The 26-County Government says it is committed to delivering a successful Presidency and ensuring value for money. Every government says that. The more revealing question is why a small country with a collapsing housing system, a dysfunctional health service, chronic infrastructural weakness and unresolved national partition should spend such enormous sums to perform leadership inside a structure it does not command.

The answer, of course, is that the performance is the point.

The Presidency of the Council of the European Union is not sovereignty. Ireland will not suddenly direct Europe. It will not become master of its own fate by chairing meetings in Brussels, Luxembourg or Dublin Castle. It will help manage the business of the Union. It will advance files, broker compromises, host delegations and present itself as a loyal, competent and enthusiastic member of the European project.

There is a difference between access and authority. The Irish political class has spent decades pretending otherwise.

To be invited into rooms is not the same as ruling oneself. To host leaders is not the same as leading. To administer the timetable of a larger power structure is not the same as possessing national freedom. Yet this is the great delusion at the heart of official Ireland’s European enthusiasm: the belief that proximity to power is power itself.

The Presidency comes with three official priorities: competitiveness, values and security. The last of these is particularly revealing. The Dublin administration now speaks constantly about Europe’s security environment, hybrid threats, Russia, the Ukraine, resilience and defence capability. These themes are not incidental. They are the atmosphere in which Irish neutrality is being steadily reinterpreted, weakened and folded into a broader European security consensus.

Ireland is told that it must be at the heart of Europe. Then it is told that Europe must become more secure. Then it is told that security requires deeper cooperation, greater capacity, new alignments and fewer constitutional restraints. Nothing is abolished in a single dramatic gesture. Everything is adjusted, modernised, reframed and normalised.

That is how sovereignty is lost in respectable language.

The constabulary operation surrounding the Presidency makes the symbolism even sharper. According to recent reporting, the Free State is preparing what could be the largest policing operation in its history, with new vehicles, enhanced training, anti-drone capacity and major public order preparations. The same political class that cannot provide safety, housing or social order in ordinary communities can find vast resources when the European stage arrives in Dublin.

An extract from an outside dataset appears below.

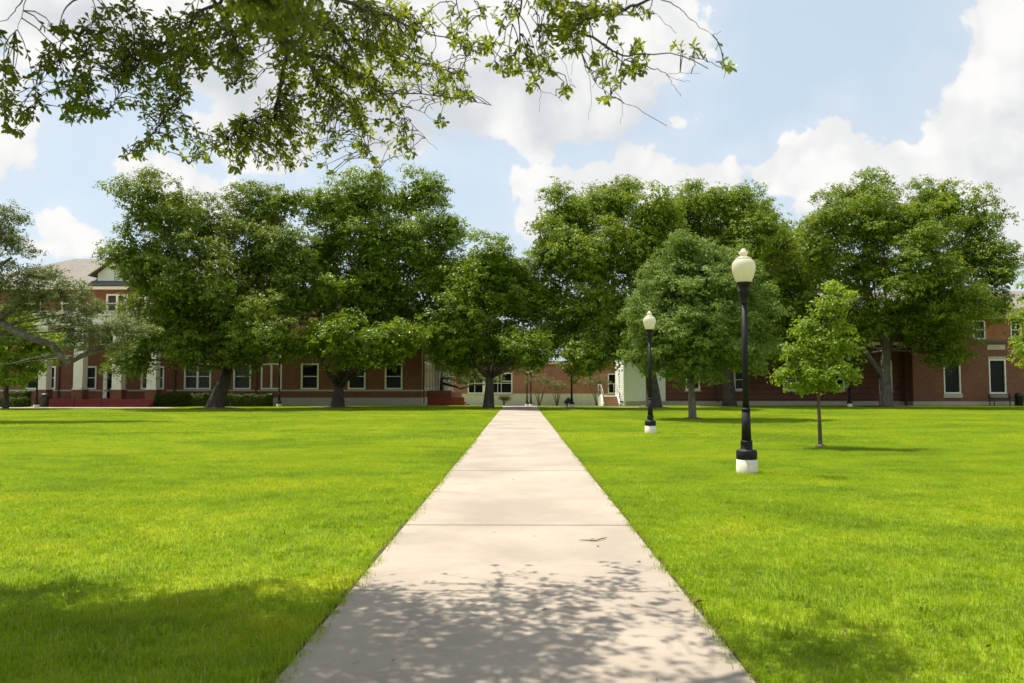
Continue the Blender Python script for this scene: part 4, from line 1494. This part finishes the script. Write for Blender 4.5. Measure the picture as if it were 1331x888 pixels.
def bough(pts, r0, r1, n=7, keep=True):
    q = [Vector(p) for p in pts]
    # resample smoothly (Catmull-Rom)
    out = []
    for i in range(len(q) - 1):
        p0, p1, p2, p3 = q[max(i - 1, 0)], q[i], q[i + 1], q[min(i + 2, len(q) - 1)]
        for k in range(4):
            t = k / 4
            out.append(0.5 * ((2 * p1) + (p2 - p0) * t + (2 * p0 - 5 * p1 + 4 * p2 - p3) * t * t + (3 * p1 - p0 - 3 * p2 + p3) * t ** 3))
    out.append(q[-1])
    out = [p + Vector((random.uniform(-1, 1), random.uniform(-1, 1), random.uniform(-1, 1))) * 0.008 for p in out]
    N = len(out)
    wood.tube(out, [r1 * 0.8 + (r0 * 0.6 - r1 * 0.8) * (1 - i / (N - 1)) ** (6 if r0 > 0.07 else 1.8) for i in range(N)], n)
    if keep:
        skel.extend(out)
    return out


OS = 0.93      # the boughs hang this much nearer than first measured


def P3(l):
    return [at(a, b, y * OS) for a, b, y in l]


a0 = at(338, -40, 4.6 * 0.93)
bough([fork, (-3.6, 3.2, 5.0), a0], 0.16, 0.075)
A = bough(P3([(338, -40, 4.6), (342, 8, 5.0), (370, 54, 5.6), (394, 70, 6.0), (429, 78, 6.5), (483, 112, 7.2), (500, 121, 7.5), (563, 123, 8.0), (620, 132, 8.5), (639, 138, 8.7)]), 0.062, 0.004)
bough(P3([(370, 54, 5.6), (371, 78, 6.2), (359, 135, 6.9), (353, 148, 7.1), (321, 159, 7.3), (297, 181, 7.6), (259, 200, 7.9), (245, 213, 8.0)]), 0.030, 0.004)
bough(P3([(394, 70, 6.0), (413, 103, 6.6), (435, 124, 7.0), (464, 157, 7.5), (480, 200, 7.9), (494, 221, 8.1)]), 0.026, 0.003)
bough(P3([(496, 120, 7.4), (522, 134, 7.7), (551, 148, 7.9), (569, 158, 8.0)]), 0.010, 0.002)
bough(P3([(515, 135, 7.6), (527, 153, 7.7), (548, 174, 7.9), (569, 194, 8.1)]), 0.010, 0.002)
bough(P3([(380, 20, 5.4), (430, 40, 6.2), (460, 54, 6.6), (512, 70, 7.2), (551, 84, 7.6), (590, 95, 8.0), (612, 100, 8.2)]), 0.030, 0.003)
bough(P3([(340, -20, 4.8), (430, -5, 5.6), (500, 20, 6.4), (545, 40, 7.0), (585, 50, 7.3), (605, 62, 7.5)]), 0.040, 0.004)
bough([fork, (-3.9, 3.6, 5.0)] + P3([(262, -40, 5.4), (252, 20, 5.9), (240, 55, 6.2), (236, 90, 6.5), (231, 140, 6.9), (205, 165, 7.2), (185, 186, 7.4), (160, 206, 7.6)]), 0.12, 0.004)
bough(P3([(245, 50, 6.1), (205, 60, 6.4), (170, 90, 6.7), (150, 130, 7.0), (138, 150, 7.1)]), 0.022, 0.003)
bough(P3([(262, -20, 5.5), (300, 40, 6.0), (310, 80, 6.4), (305, 110, 6.7)]), 0.03, 0.003)
bough([fork, (-4.6, 3.8, 5.0)] + P3([(150, -60, 5.6), (92, 0, 5.8), (80, 22, 5.9), (80, 50, 6.0), (72, 85, 6.2), (50, 110, 6.4), (45, 140, 6.6)]), 0.10, 0.003)
bough(P3([(80, 30, 5.9), (105, 60, 6.1), (118, 100, 6.4), (110, 140, 6.6)]), 0.014, 0.003)
bough([fork, (-5.0, 4.0, 5.0)] + P3([(60, -60, 5.4), (30, -5, 5.5), (22, 12, 5.6), (8, 26, 5.7), (-15, 40, 5.9), (-25, 110, 6.3), (5, 150, 6.6)]), 0.08, 0.003)
bough(P3([(34, -5, 5.5), (28, 22, 5.6), (20, 42, 5.7)]), 0.006, 0.002, 5)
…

There is a lesson there. The Free State knows how to act decisively when the audience matters.

A country that cannot house its own people can secure summits. A country that cannot defend its neutrality with confidence can still find the language of European security. A country whose young people are priced out, delayed, scattered and demoralised can still pay to welcome the continent’s political class.

Waste is too small a word for this. The deeper problem is misdirected national energy. The Presidency is being treated as an honour because official Ireland has largely forgotten the

difference between honour and recognition. It longs to be seen, praised and approved by the structures above it. It mistakes applause from Brussels for the exercise of sovereignty at home.

There will be those who say the Presidency is normal, routine and merely part of EU membership. In one sense, they are right. That is precisely the problem. The fact that such an exercise is normal does not make it less revealing. It shows what the 26-County State understands itself to be: a well-behaved administrative unit within a continental order.

The Irish EU Presidency spokesperson told The Burkean that Departments and agencies will work to deliver the Presidency “as cost-effectively as possible and within the allocations received.” Perhaps they will. Perhaps the final bill will remain within the official assumptions. Perhaps the warnings of a cost approaching €400 million will prove exaggerated.

Even then, the central issue remains.

The scandal is not merely that the Presidency may cost too much. The scandal is that the Irish people are expected to regard the exercise as leadership at all.

For six months, the Free State will perform competence, influence and European belonging. There will be speeches about values, photographs beneath flags, motorcades through secured streets and official declarations of Ireland’s role at the heart of Europe.

But a nation is not free because it is allowed to chair meetings. It is not sovereign because it is praised for managing another authority’s agenda. It is not powerful because it can host the rituals of power.

Ireland does not need a six-month Brussels performance. It needs the recovery of national authority.